Cyberpunk 2077 Really Is As Broken As They Say

And it's not just because of the performance, either.

Cyberpunk Glitches

I was warned about just how buggy and unpolished Cyberpunk 2077 would be on consoles. I thought playing the PS4 version of the game on my PS5 would (somehow) just brute force the issues away, that I wouldn’t look through doors into other dimensions, the NPCs wouldn’t transform into other people, and that the game wouldn’t crash around 5000 times.

I was wrong to be so naive. I’ve played my fair share of AAA open world games over the years, yet I can comfortably say Cyberpunk 2077 is among the most broken. I remember how bad The Witcher 3 was at launch, and despite how many people are using the 2015 game as an example of how CD Projekt Red could turn it around, they just aren’t comparable — Roach’s wacky legs have nothing on this mess.

It’s so poorly optimised, in fact, that it’s almost become disaffecting the more I play. I’ve come to expect and eventually even time when the game would crash on my PS5, usually when it tries to do more than one thing at once after an hour or two of playtime. I often think “this should crash soon” and lo, it usually does. And then I shake my head and start again.

Crashes are one thing, but the amount of glitches I’ve come across in Cyberpunk boggle my mind. I put together a compilation of glitches I’ve encountered during my time with Cyberpunk 2077 that are as varied as they are numerous, which you can check out above. I was pretty surprised to find my clips folder — which consisted only of the bugs that I’d remembered to save — held 43 files.

It’s an absolute carousel of nonsense that just seems to happen over and over again, especially as the game starts to sag when you discover and unlock more of Night City’s world. A lot of them are silly, like enemies flying into the sky getting stuck inside cars, but there’s just as many UI and audio bugs that need you to reload your save to shake off.
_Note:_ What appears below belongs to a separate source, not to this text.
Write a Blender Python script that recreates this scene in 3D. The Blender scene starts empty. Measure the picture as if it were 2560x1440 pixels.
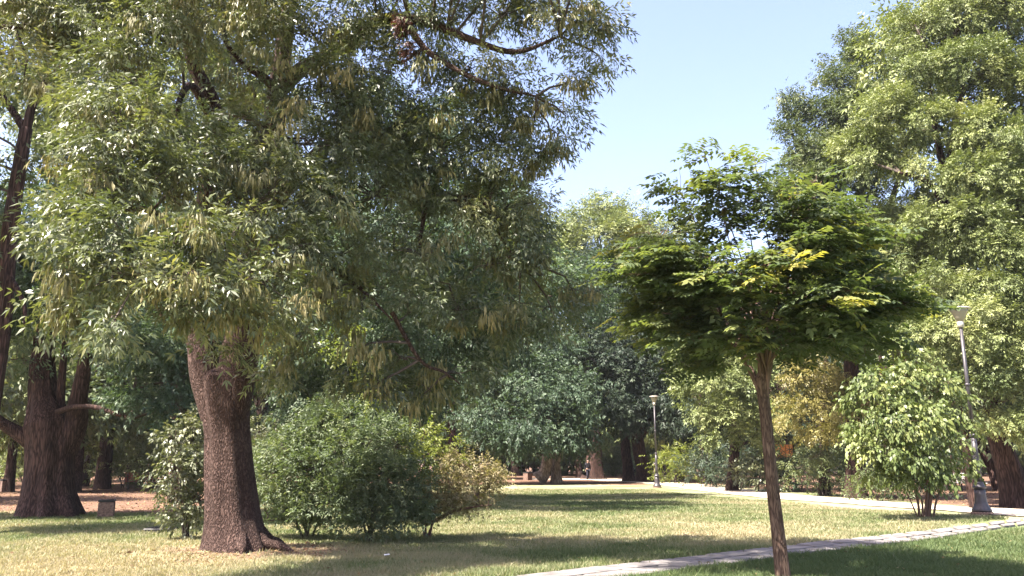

For an action RPG that aims to be immersive, it’s not a great look.

So, what’s behind all this? Well, the game just isn’t ready, not even close. There’s a lack of polish to almost every aspect of Cyberpunk, from the balancing to the animations to so much in-between. You can even almost sense the ghosts of cut content whenever you drive around Night City, this unshakeable feeling that there’s stuff missing. Surely I should care about these gangs, what’s the point of them? Why can the NPCs play the arcade cabinets and I can’t? How come I can’t call Delamain to drive me about and chat? And which portal do these goddamn police keep pouring through?

Make no mistake, Cyberpunk 2077 is definitely still a good game, sometimes even great, but if CDPR had just taken a few more months of QA all without crunch, maybe the discourse would be more about penis sizes and less about everything else.

Cyberpunk 2077 is available now for PC, PS4, and Xbox One.